— WORK TO COMPLETE —
Present the data once more in exactly its original form.

— SOURCE DATA —
- - - -

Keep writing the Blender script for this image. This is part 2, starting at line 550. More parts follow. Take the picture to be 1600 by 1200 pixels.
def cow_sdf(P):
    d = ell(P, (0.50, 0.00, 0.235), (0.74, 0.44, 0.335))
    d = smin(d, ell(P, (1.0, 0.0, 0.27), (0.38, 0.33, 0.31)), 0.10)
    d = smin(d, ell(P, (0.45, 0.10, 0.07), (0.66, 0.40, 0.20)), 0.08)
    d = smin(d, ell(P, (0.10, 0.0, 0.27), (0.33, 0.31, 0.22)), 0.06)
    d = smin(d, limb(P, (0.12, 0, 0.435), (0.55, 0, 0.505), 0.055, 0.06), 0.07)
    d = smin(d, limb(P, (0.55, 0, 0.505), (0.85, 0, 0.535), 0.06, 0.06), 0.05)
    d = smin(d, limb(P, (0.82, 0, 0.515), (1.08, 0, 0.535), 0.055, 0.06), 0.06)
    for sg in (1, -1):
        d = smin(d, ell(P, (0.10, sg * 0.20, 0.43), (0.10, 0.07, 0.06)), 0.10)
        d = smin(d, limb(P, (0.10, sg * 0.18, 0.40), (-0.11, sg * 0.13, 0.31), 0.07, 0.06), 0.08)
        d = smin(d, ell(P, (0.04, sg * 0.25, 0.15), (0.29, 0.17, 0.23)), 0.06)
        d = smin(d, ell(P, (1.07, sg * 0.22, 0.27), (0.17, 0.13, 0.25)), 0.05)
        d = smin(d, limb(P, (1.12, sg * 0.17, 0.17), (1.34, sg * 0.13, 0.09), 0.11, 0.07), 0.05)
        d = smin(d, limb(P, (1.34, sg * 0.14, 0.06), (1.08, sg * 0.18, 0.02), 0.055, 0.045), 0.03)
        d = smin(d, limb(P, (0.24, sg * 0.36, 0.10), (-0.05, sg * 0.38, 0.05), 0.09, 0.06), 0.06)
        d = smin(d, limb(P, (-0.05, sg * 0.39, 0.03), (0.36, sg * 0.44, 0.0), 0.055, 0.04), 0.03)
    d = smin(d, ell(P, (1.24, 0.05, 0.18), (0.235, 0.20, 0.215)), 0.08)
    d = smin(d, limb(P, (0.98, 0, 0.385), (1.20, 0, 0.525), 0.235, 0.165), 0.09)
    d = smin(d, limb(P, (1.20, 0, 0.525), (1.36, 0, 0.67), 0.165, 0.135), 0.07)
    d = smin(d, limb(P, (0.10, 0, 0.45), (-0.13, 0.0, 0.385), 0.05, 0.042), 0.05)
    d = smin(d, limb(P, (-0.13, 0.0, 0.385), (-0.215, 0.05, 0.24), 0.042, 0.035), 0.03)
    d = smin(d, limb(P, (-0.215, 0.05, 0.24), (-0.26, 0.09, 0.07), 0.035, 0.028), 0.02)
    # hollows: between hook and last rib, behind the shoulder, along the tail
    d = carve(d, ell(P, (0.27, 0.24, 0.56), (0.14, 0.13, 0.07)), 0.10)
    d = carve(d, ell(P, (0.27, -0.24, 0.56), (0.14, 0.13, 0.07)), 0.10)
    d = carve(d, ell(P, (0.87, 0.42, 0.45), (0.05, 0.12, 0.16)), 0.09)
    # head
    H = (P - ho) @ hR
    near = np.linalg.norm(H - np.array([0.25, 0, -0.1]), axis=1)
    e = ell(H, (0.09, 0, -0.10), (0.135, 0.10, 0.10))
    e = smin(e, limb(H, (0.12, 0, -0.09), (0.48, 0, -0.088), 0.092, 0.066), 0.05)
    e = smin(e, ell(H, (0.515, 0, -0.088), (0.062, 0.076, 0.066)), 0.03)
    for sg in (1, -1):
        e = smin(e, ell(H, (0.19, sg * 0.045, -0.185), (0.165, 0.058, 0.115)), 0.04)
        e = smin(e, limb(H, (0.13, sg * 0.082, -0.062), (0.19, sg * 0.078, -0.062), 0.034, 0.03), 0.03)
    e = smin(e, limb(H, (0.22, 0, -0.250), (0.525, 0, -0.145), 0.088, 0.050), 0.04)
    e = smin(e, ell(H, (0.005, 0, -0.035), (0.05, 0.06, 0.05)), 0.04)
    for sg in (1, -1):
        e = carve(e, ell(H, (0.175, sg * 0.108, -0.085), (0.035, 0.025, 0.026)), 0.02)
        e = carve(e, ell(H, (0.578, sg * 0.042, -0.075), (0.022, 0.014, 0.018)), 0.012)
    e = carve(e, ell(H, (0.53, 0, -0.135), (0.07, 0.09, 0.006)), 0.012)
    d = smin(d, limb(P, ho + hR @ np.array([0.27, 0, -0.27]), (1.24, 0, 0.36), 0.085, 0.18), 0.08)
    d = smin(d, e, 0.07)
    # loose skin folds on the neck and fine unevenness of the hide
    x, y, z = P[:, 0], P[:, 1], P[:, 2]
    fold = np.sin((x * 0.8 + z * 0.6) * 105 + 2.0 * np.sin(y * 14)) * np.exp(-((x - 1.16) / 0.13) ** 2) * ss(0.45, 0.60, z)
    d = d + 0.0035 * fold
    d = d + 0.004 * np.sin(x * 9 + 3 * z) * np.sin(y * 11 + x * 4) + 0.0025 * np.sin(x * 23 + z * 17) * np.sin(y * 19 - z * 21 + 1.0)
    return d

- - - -

— OUTPUT OF THE EXERCISE —
Keep writing the Blender script for this image. This is part 2, starting at line 550. More parts follow. Take the picture to be 1600 by 1200 pixels.
def cow_sdf(P):
    d = ell(P, (0.50, 0.00, 0.235), (0.74, 0.44, 0.335))
    d = smin(d, ell(P, (1.0, 0.0, 0.27), (0.38, 0.33, 0.31)), 0.10)
    d = smin(d, ell(P, (0.45, 0.10, 0.07), (0.66, 0.40, 0.20)), 0.08)
    d = smin(d, ell(P, (0.10, 0.0, 0.27), (0.33, 0.31, 0.22)), 0.06)
    d = smin(d, limb(P, (0.12, 0, 0.435), (0.55, 0, 0.505), 0.055, 0.06), 0.07)
    d = smin(d, limb(P, (0.55, 0, 0.505), (0.85, 0, 0.535), 0.06, 0.06), 0.05)
    d = smin(d, limb(P, (0.82, 0, 0.515), (1.08, 0, 0.535), 0.055, 0.06), 0.06)
    for sg in (1, -1):
        d = smin(d, ell(P, (0.10, sg * 0.20, 0.43), (0.10, 0.07, 0.06)), 0.10)
        d = smin(d, limb(P, (0.10, sg * 0.18, 0.40), (-0.11, sg * 0.13, 0.31), 0.07, 0.06), 0.08)
        d = smin(d, ell(P, (0.04, sg * 0.25, 0.15), (0.29, 0.17, 0.23)), 0.06)
        d = smin(d, ell(P, (1.07, sg * 0.22, 0.27), (0.17, 0.13, 0.25)), 0.05)
        d = smin(d, limb(P, (1.12, sg * 0.17, 0.17), (1.34, sg * 0.13, 0.09), 0.11, 0.07), 0.05)
        d = smin(d, limb(P, (1.34, sg * 0.14, 0.06), (1.08, sg * 0.18, 0.02), 0.055, 0.045), 0.03)
        d = smin(d, limb(P, (0.24, sg * 0.36, 0.10), (-0.05, sg * 0.38, 0.05), 0.09, 0.06), 0.06)
        d = smin(d, limb(P, (-0.05, sg * 0.39, 0.03), (0.36, sg * 0.44, 0.0), 0.055, 0.04), 0.03)
    d = smin(d, ell(P, (1.24, 0.05, 0.18), (0.235, 0.20, 0.215)), 0.08)
    d = smin(d, limb(P, (0.98, 0, 0.385), (1.20, 0, 0.525), 0.235, 0.165), 0.09)
    d = smin(d, limb(P, (1.20, 0, 0.525), (1.36, 0, 0.67), 0.165, 0.135), 0.07)
    d = smin(d, limb(P, (0.10, 0, 0.45), (-0.13, 0.0, 0.385), 0.05, 0.042), 0.05)
    d = smin(d, limb(P, (-0.13, 0.0, 0.385), (-0.215, 0.05, 0.24), 0.042, 0.035), 0.03)
    d = smin(d, limb(P, (-0.215, 0.05, 0.24), (-0.26, 0.09, 0.07), 0.035, 0.028), 0.02)
    # hollows: between hook and last rib, behind the shoulder, along the tail
    d = carve(d, ell(P, (0.27, 0.24, 0.56), (0.14, 0.13, 0.07)), 0.10)
    d = carve(d, ell(P, (0.27, -0.24, 0.56), (0.14, 0.13, 0.07)), 0.10)
    d = carve(d, ell(P, (0.87, 0.42, 0.45), (0.05, 0.12, 0.16)), 0.09)
    # head
    H = (P - ho) @ hR
    near = np.linalg.norm(H - np.array([0.25, 0, -0.1]), axis=1)
    e = ell(H, (0.09, 0, -0.10), (0.135, 0.10, 0.10))
    e = smin(e, limb(H, (0.12, 0, -0.09), (0.48, 0, -0.088), 0.092, 0.066), 0.05)
    e = smin(e, ell(H, (0.515, 0, -0.088), (0.062, 0.076, 0.066)), 0.03)
    for sg in (1, -1):
        e = smin(e, ell(H, (0.19, sg * 0.045, -0.185), (0.165, 0.058, 0.115)), 0.04)
        e = smin(e, limb(H, (0.13, sg * 0.082, -0.062), (0.19, sg * 0.078, -0.062), 0.034, 0.03), 0.03)
    e = smin(e, limb(H, (0.22, 0, -0.250), (0.525, 0, -0.145), 0.088, 0.050), 0.04)
    e = smin(e, ell(H, (0.005, 0, -0.035), (0.05, 0.06, 0.05)), 0.04)
    for sg in (1, -1):
        e = carve(e, ell(H, (0.175, sg * 0.108, -0.085), (0.035, 0.025, 0.026)), 0.02)
        e = carve(e, ell(H, (0.578, sg * 0.042, -0.075), (0.022, 0.014, 0.018)), 0.012)
    e = carve(e, ell(H, (0.53, 0, -0.135), (0.07, 0.09, 0.006)), 0.012)
    d = smin(d, limb(P, ho + hR @ np.array([0.27, 0, -0.27]), (1.24, 0, 0.36), 0.085, 0.18), 0.08)
    d = smin(d, e, 0.07)
    # loose skin folds on the neck and fine unevenness of the hide
    x, y, z = P[:, 0], P[:, 1], P[:, 2]
    fold = np.sin((x * 0.8 + z * 0.6) * 105 + 2.0 * np.sin(y * 14)) * np.exp(-((x - 1.16) / 0.13) ** 2) * ss(0.45, 0.60, z)
    d = d + 0.0035 * fold
    d = d + 0.004 * np.sin(x * 9 + 3 * z) * np.sin(y * 11 + x * 4) + 0.0025 * np.sin(x * 23 + z * 17) * np.sin(y * 19 - z * 21 + 1.0)
    return d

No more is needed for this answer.